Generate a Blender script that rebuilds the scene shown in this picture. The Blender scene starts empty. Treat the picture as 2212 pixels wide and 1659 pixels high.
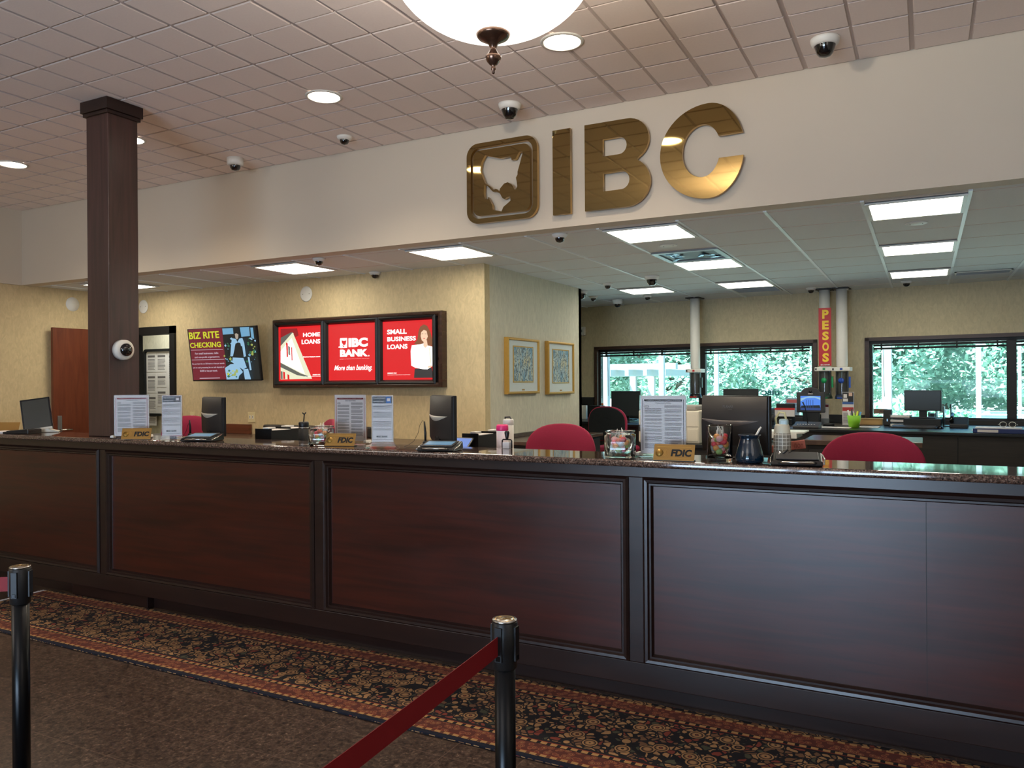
import bpy, bmesh, math, random
from mathutils import Vector, Matrix
random.seed(7)
S = bpy.context.scene
COL = S.collection
PI = math.pi
def R(d): return d*PI/180

# ------------------------------------------------------------------ camera
F = 1702.0; PX = 1106.0; PY = 829.5
_y = Vector((892, 8.5, -F)).normalized()
_x = -Vector((-3247, -20.5, -F)).normalized()
_x = (_x - _y*_x.dot(_y)).normalized()
_z = _x.cross(_y)
ROT = Matrix((_x, _y, _z))
EYE = Vector((0, 0, 1.5))
cd = bpy.data.cameras.new('camera'); cam = bpy.data.objects.new('camera', cd); COL.objects.link(cam)
cd.sensor_width = 36; cd.sensor_fit = 'HORIZONTAL'; cd.lens = F/2212*36; cd.clip_end = 300
cam.matrix_world = Matrix.Translation(EYE) @ ROT.to_4x4()
S.camera = cam
# points of the photograph laid on the real planes of the room
def ray(px, py): return ROT @ Vector((px-PX, -(py-PY), -F))
def onX(px, py, X): d = ray(px, py); return EYE + d*(X/d.x)
def onY(px, py, Y): d = ray(px, py); return EYE + d*(Y/d.y)
def onZ(px, py, Z): d = ray(px, py); return EYE + d*((Z-1.5)/d.z)

# ------------------------------------------------------------------ view, sky, sun, daylight
S.view_settings.view_transform = 'Standard'; S.view_settings.look = 'None'
S.view_settings.gamma = 1; S.view_settings.use_curve_mapping = False
S.view_settings.exposure = 0.0
W = bpy.data.worlds.new('sky'); S.world = W; W.use_nodes = True
nt = W.node_tree; bg = nt.nodes['Background']
sky = nt.nodes.new('ShaderNodeTexSky'); sky.sky_type = 'HOSEK_WILKIE'
sky.sun_direction = Vector((-.45, -.35, .8)).normalized(); sky.turbidity = 4
nt.links.new(sky.outputs[0], bg.inputs[0]); bg.inputs[1].default_value = 15
def light(name, kind, loc, energy, color=(1,1,1), rot=None, **kw):
    l = bpy.data.lights.new(name, kind); l.energy = energy; l.color = color
    for k, v in kw.items(): setattr(l, k, v)
    o = bpy.data.objects.new(name, l); COL.objects.link(o); o.location = loc
    if rot: o.rotation_euler = rot
    return o
light('sun', 'SUN', (0, 0, 20), 30.0, (1, .97, .92), (R(38), 0, R(-38)), angle=.009)
# daylight through the entrance glazing behind the camera and the drive-through windows
light('entrance_daylight', 'AREA', (-1.7, -4.85, .85), 260, (.58, .74, 1.0), (R(90), 0, 0), shape='RECTANGLE', size=3.4, size_y=1.3)
for x, y, sx in ((-2.9, 11.1, 3.2), (1.6, 10.7, 4.4)):     # portals: sky light sampled through the window openings
    o = light('window_portal', 'AREA', (x, y, 1.5), 1, (1, 1, 1), (R(-90), 0, R(-5)), shape='RECTANGLE', size=sx, size_y=1.1); o.data.cycles.is_portal = True

# ------------------------------------------------------------------ materials
def lin(c):
    c = c/255.0
    return c/12.92 if c <= .04045 else ((c+.055)/1.055)**2.4
def rgb(r, g, b): return (lin(r), lin(g), lin(b), 1)
MATS = {}
def mat(name, col, rough=.5, metal=0, emit=0, var=.08, scale=14, bump=0, bscale=60, coat=0, trans=0, ior=1.45, spec=.5):
    if name in MATS: return MATS[name]
    m = bpy.data.materials.new(name); m.use_nodes = True; n = m.node_tree; b = n.nodes['Principled BSDF']
    c = rgb(*col)
    b.inputs['Roughness'].default_value = rough; b.inputs['Metallic'].default_value = metal
    b.inputs['Coat Weight'].default_value = coat; b.inputs['Transmission Weight'].default_value = trans
    b.inputs['IOR'].default_value = ior; b.inputs['Specular IOR Level'].default_value = spec
    b.inputs['Base Color'].default_value = c
    if emit:
        b.inputs['Emission Color'].default_value = c; b.inputs['Emission Strength'].default_value = emit
        b.inputs['Base Color'].default_value = (0.02, .02, .02, 1)
    elif var:
        tc = n.nodes.new('ShaderNodeTexCoord'); no = n.nodes.new('ShaderNodeTexNoise'); no.inputs['Scale'].default_value = scale
        no.inputs['Detail'].default_value = 5
        mx = n.nodes.new('ShaderNodeMix'); mx.data_type = 'RGBA'
        mx.inputs[6].default_value = tuple(v*(1-var) for v in c[:3])+(1,); mx.inputs[7].default_value = tuple(min(1, v*(1+var)) for v in c[:3])+(1,)
        n.links.new(tc.outputs['Object'], no.inputs['Vector']); n.links.new(no.outputs[0], mx.inputs[0]); n.links.new(mx.outputs[2], b.inputs['Base Color'])
    if bump:
        tc = n.nodes.new('ShaderNodeTexCoord'); no = n.nodes.new('ShaderNodeTexNoise'); no.inputs['Scale'].default_value = bscale
        no.inputs['Detail'].default_value = 4
        bp = n.nodes.new('ShaderNodeBump'); bp.inputs['Strength'].default_value = bump; bp.inputs['Distance'].default_value = .01
        n.links.new(tc.outputs['Object'], no.inputs['Vector']); n.links.new(no.outputs[0], bp.inputs['Height']); n.links.new(bp.outputs[0], b.inputs['Normal'])
    MATS[name] = m; return m
def nodes(m): return m.node_tree, m.node_tree.nodes['Principled BSDF']
def ramp(n, stops, interp='LINEAR'):
    r = n.nodes.new('ShaderNodeValToRGB'); r.color_ramp.interpolation = interp
    e = r.color_ramp.elements
    while len(e) < len(stops): e.new(.5)
    for k, (p, c) in enumerate(stops): e[k].position = p; e[k].color = c
    return r
def math_(n, op, a, b=None):
    q = n.nodes.new('ShaderNodeMath'); q.operation = op
    for i, v in enumerate((a, b)):
        if v is None: continue
        if hasattr(v, 'is_output'): n.links.new(v, q.inputs[i])
        else: q.inputs[i].default_value = v
    return q.outputs[0]
def mixc(n, f, a, b):
    q = n.nodes.new('ShaderNodeMix'); q.data_type = 'RGBA'
    for i, v in ((0, f), (6, a), (7, b)):
        if hasattr(v, 'is_output'): n.links.new(v, q.inputs[i])
        else: q.inputs[i].default_value = v
    return q.outputs[2]
def pos(n, sc=(1,1,1), rot=(0,0,0), out='Object'):
    tc = n.nodes.new('ShaderNodeTexCoord'); mp = n.nodes.new('ShaderNodeMapping')
    mp.inputs['Scale'].default_value = sc; mp.inputs['Rotation'].default_value = rot
    n.links.new(tc.outputs[out], mp.inputs[0]); return mp.outputs[0]

def wood(name, c1, c2, rough=.3, sc=(1.2, 1.2, 14), coat=.0, spec=.5):
    m = mat(name, c1, rough, var=0, coat=coat, spec=spec); n, b = nodes(m)
    no = n.nodes.new('ShaderNodeTexNoise'); no.inputs['Scale'].default_value = 2.2; no.inputs['Detail'].default_value = 8; no.inputs['Distortion'].default_value = .8
    n.links.new(pos(n, sc), no.inputs[0])
    r = ramp(n, [(.3, rgb(*c1)), (.7, rgb(*c2))]); n.links.new(no.outputs[0], r.inputs[0]); n.links.new(r.outputs[0], b.inputs['Base Color'])
    n2 = n.nodes.new('ShaderNodeTexNoise'); n2.inputs['Scale'].default_value = 2.0; n2.inputs['Detail'].default_value = 3
    n.links.new(pos(n, (.6, .6, 1.6)), n2.inputs[0])
    rr = n.nodes.new('ShaderNodeMapRange'); rr.inputs[3].default_value = max(.05, rough-.09); rr.inputs[4].default_value = rough+.12
    n.links.new(n2.outputs[0], rr.inputs[0]); n.links.new(rr.outputs[0], b.inputs['Roughness'])
    return m
M_PANEL = wood('mahogany_panel', (42, 13, 7), (68, 22, 11), .30, (.7, .7, 11), spec=.7)
M_TRIM = wood('mahogany_trim', (30, 17, 14), (42, 24, 19), .30, (1, 1, 9), spec=.65)
M_COLW = wood('column_wood', (56, 38, 34), (78, 52, 47), .32, (14, 14, .8), spec=.7)
M_DOORW = wood('door_wood', (92, 42, 25), (112, 56, 34), .38, (9, 9, .9))
M_RAIL = wood('rail_wood', (86, 42, 26), (110, 58, 36), .4)
M_DESK = wood('dark_desk', (20, 22, 24), (30, 30, 32), .30)
M_DESKF = wood('dark_desk_front', (30, 27, 25), (44, 38, 34), .5)

m = mat('granite_ledge', (70, 50, 42), .07, var=0, spec=.8, coat=.5); n, b = nodes(m); M_GRAN = m
b.inputs['Coat Roughness'].default_value = .03
v = n.nodes.new('ShaderNodeTexVoronoi'); v.inputs['Scale'].default_value = 190; n.links.new(pos(n), v.inputs[0])
r = ramp(n, [(.0, rgb(30, 24, 22)), (.35, rgb(66, 50, 43)), (.7, rgb(104, 80, 68)), (1, rgb(150, 130, 118))]); n.links.new(v.outputs['Color'], r.inputs[0]); n.links.new(r.outputs[0], b.inputs['Base Color'])

def wallpaper(name, c, rough=.75, bscale=(26, 26, 12)):
    m = mat(name, c, rough, var=0); n, b = nodes(m)
    no = n.nodes.new('ShaderNodeTexNoise'); no.inputs['Scale'].default_value = 1; no.inputs['Detail'].default_value = 6; no.inputs['Distortion'].default_value = 1.2
    n.links.new(pos(n, bscale), no.inputs[0])
    cc = rgb(*c)
    r = ramp(n, [(.3, tuple(x*.88 for x in cc[:3])+(1,)), (.7, tuple(min(1, x*1.08) for x in cc[:3])+(1,))]); n.links.new(no.outputs[0], r.inputs[0]); n.links.new(r.outputs[0], b.inputs['Base Color'])
    bp = n.nodes.new('ShaderNodeBump'); bp.inputs['Strength'].default_value = .35; bp.inputs['Distance'].default_value = .004
    n.links.new(no.outputs[0], bp.inputs['Height']); n.links.new(bp.outputs[0], b.inputs['Normal'])
    return m
M_WP = wallpaper('beige_wallpaper', (204, 183, 142))
M_WP2 = wallpaper('pale_wallpaper', (205, 198, 178), bscale=(34, 34, 9))
M_WP3 = wallpaper('sand_wallpaper', (196, 182, 150))
M_HEAD = mat('header_paint', (206, 194, 176), .7, var=.02, scale=3, bump=.05, bscale=300)
M_CEIL = mat('ceiling_tile', (240, 226, 218), .9, var=.04, scale=70)
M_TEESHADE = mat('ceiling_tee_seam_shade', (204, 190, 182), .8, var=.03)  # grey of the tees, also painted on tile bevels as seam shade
M_CEIL2 = mat('low_ceiling_tile', (222, 224, 224), .9, var=.04, scale=60)
M_TEE = mat('ceiling_tee', (232, 236, 238), .4, var=.02)
M_WHITE = mat('white_plastic', (225, 222, 214), .45, var=.02)
M_WMET = mat('white_metal', (214, 212, 204), .4, var=.02)
M_GREYM = mat('grey_metal', (130, 132, 134), .35, metal=.6)
M_STEEL = mat('satin_steel', (190, 188, 182), .22, metal=1, var=.03)
M_BLK = mat('black_plastic', (22, 22, 23), .38, var=.15)
M_BLKG = mat('black_gloss', (10, 10, 11), .1, var=0)
M_BLKM = mat('matte_black', (16, 16, 17), .65, var=.1)
M_DGREY = mat('dark_grey_plastic', (52, 50, 52), .42, var=.06)
M_CHAR = mat('charcoal', (38, 36, 36), .5, var=.1)
M_DOME = mat('smoked_dome', (12, 12, 14), .04, var=0, coat=1)
M_PAPER = mat('white_paper', (212, 206, 204), .7, var=.02)
M_INK = mat('grey_ink', (104, 98, 98), .8, var=0)
M_INKD = mat('dark_ink', (40, 36, 38), .8, var=0)
M_REDI = mat('red_ink', (140, 26, 44), .7, var=0)
M_REDF = mat('red_fabric', (150, 34, 66), .85, var=.12, scale=160, bump=.1, bscale=700)
M_BLKF = mat('black_fabric', (14, 20, 24), .85, var=.1, scale=160)
M_BRASS = mat('gold_letter', (158, 137, 90), .045, metal=1, var=0)
M_BRSD = mat('gold_edge', (196, 158, 96), .2, metal=1, var=0)
M_PLAQ = mat('brass_plaque', (160, 120, 60), .38, metal=.3, var=.04)
M_GOLDW = mat('gilt_frame', (192, 148, 70), .4, metal=.4, var=.1, scale=40)
M_BELT = mat('red_webbing', (132, 16, 26), .6, var=.08, scale=300)
M_POST = mat('black_powder_coat', (5, 6, 8), .3, var=.1, spec=.3)
M_CLR = mat('clear_glass', (246, 252, 250), .01, var=0, trans=1, ior=1.45)
M_ACR = mat('clear_acrylic', (246, 246, 246), .03, var=0, trans=1, ior=1.12)
def emis(name, c, s): return mat(name, c, .5, emit=s, var=0)
M_TUBE = emis('fluorescent_lens', (255, 249, 230), 15)
M_DL = emis('downlight_lens', (255, 240, 218), 22)
M_RED = emis('backlit_red', (226, 14, 26), 1.0)
M_REDD = emis('backlit_dark_red', (150, 10, 24), 1.0)
M_LW = emis('backlit_white', (255, 255, 248), 1.6)
M_LCR = emis('backlit_cream', (240, 238, 205), 1.0)
M_LGY = emis('backlit_grey', (110, 112, 104), .8)
M_LDK = emis('backlit_dark', (60, 56, 58), .7)
M_LHAIR = emis('backlit_brown', (140, 84, 50), .9)
M_LSKIN = emis('backlit_skin', (250, 212, 180), 1.0)
M_SRED = emis('screen_red', (118, 24, 44), .85)
M_SYEL = emis('screen_yellow', (208, 214, 44), .95)
M_SWH = emis('screen_white', (215, 200, 214), .85)
M_SBLU = emis('screen_blue', (120, 178, 214), .85)
M_SLB = emis('screen_light_blue', (158, 204, 236), .85)
M_SDK = emis('screen_dark', (14, 22, 24), .9)
M_SGR = emis('screen_green', (52, 120, 84), .8)
M_SYG = emis('screen_lime', (176, 190, 90), .8)
M_SSK = emis('screen_skin', (188, 176, 160), .8)
M_STAB = emis('tablet_blue', (84, 130, 214), .9)
M_SUI = emis('kiosk_sky', (78, 134, 232), 1.0)

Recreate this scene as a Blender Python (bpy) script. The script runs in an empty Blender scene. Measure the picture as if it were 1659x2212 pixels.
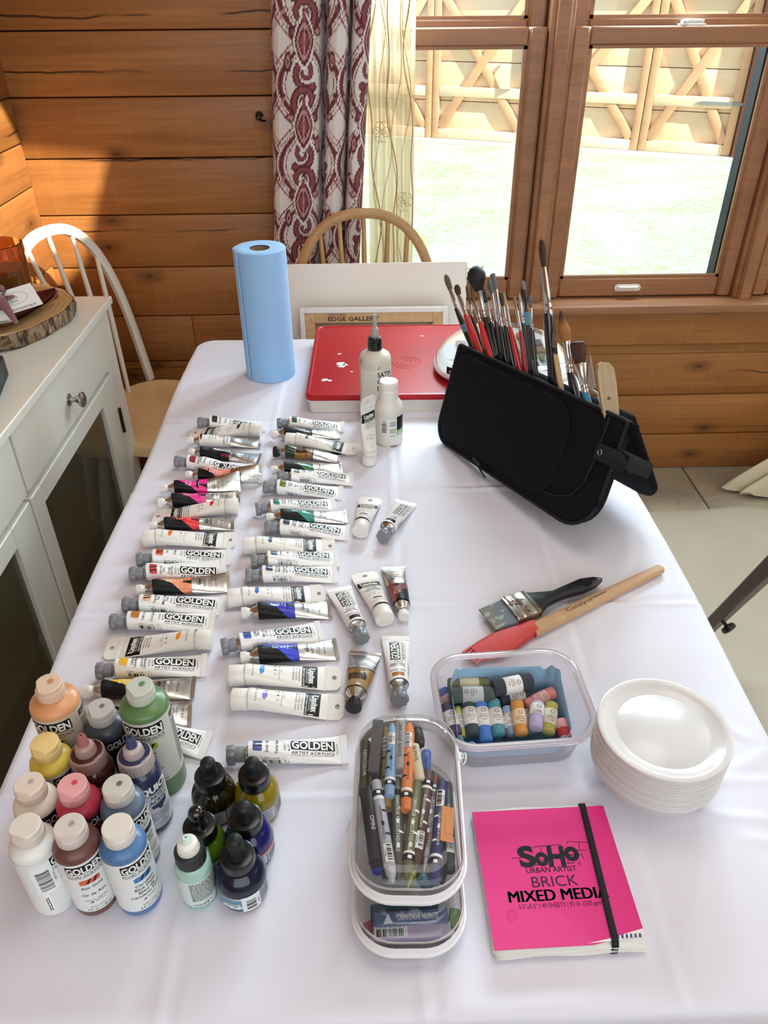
import bpy, bmesh, math, random
import numpy as np
from mathutils import Vector, Matrix
random.seed(7); rng = np.random.RandomState(7)
C = bpy.context.scene.collection
SC = bpy.context.scene
R_ = math.radians

# ------------------------------------------------------------------ camera
EYE = Vector((0, 0, 1.47)); FPX = 1651.0; TZ = 0.75          # camera height, focal length in pixels of a 1659 x 2212 frame, table height
CAMX = Vector((.99966, -.02512, -.00639)); CAMY = Vector((-.01957, -.56983, -.82153)); CAMZ = Vector((.01699, .82138, -.57013))
CAMZ.normalize(); CAMX = (CAMX - CAMZ * CAMX.dot(CAMZ)).normalized(); CAMY = CAMZ.cross(CAMX)
cam = bpy.data.cameras.new('camera'); camo = bpy.data.objects.new('camera', cam); C.objects.link(camo)
cam.sensor_fit = 'HORIZONTAL'; cam.sensor_width = 36; cam.lens = FPX / 1659 * 36; cam.clip_start = .02; cam.clip_end = 200
m3 = Matrix((CAMX, -CAMY, -CAMZ)).transposed()
camo.matrix_world = Matrix.Translation(EYE) @ m3.to_4x4()
SC.camera = camo
def ray(px, py): return CAMX * (px - 829.5) + CAMY * (py - 1106) + CAMZ * FPX
def at_z(px, py, z=TZ): r = ray(px, py); return EYE + r * ((z - EYE.z) / r.z)
def at_y(px, py, y): r = ray(px, py); return EYE + r * (y / r.y)
def at_x(px, py, x): r = ray(px, py); return EYE + r * (x / r.x)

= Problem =
Set the lines above down again, word for word, from the first through the one containing "def onZ(px, py, Z): d"; pictures excluded.

= Answer for the task =
Generate a Blender script that rebuilds the scene shown in this picture. The Blender scene starts empty. Treat the picture as 2212 pixels wide and 1659 pixels high.
import bpy, bmesh, math, random
from mathutils import Vector, Matrix
random.seed(7)
S = bpy.context.scene
COL = S.collection
PI = math.pi
def R(d): return d*PI/180

# ------------------------------------------------------------------ camera
F = 1702.0; PX = 1106.0; PY = 829.5
_y = Vector((892, 8.5, -F)).normalized()
_x = -Vector((-3247, -20.5, -F)).normalized()
_x = (_x - _y*_x.dot(_y)).normalized()
_z = _x.cross(_y)
ROT = Matrix((_x, _y, _z))
EYE = Vector((0, 0, 1.5))
cd = bpy.data.cameras.new('camera'); cam = bpy.data.objects.new('camera', cd); COL.objects.link(cam)
cd.sensor_width = 36; cd.sensor_fit = 'HORIZONTAL'; cd.lens = F/2212*36; cd.clip_end = 300
cam.matrix_world = Matrix.Translation(EYE) @ ROT.to_4x4()
S.camera = cam
# points of the photograph laid on the real planes of the room
def ray(px, py): return ROT @ Vector((px-PX, -(py-PY), -F))
def onX(px, py, X): d = ray(px, py); return EYE + d*(X/d.x)
def onY(px, py, Y): d = ray(px, py); return EYE + d*(Y/d.y)
def onZ(px, py, Z): d = ray(px, py); return EYE + d*((Z-1.5)/d.z)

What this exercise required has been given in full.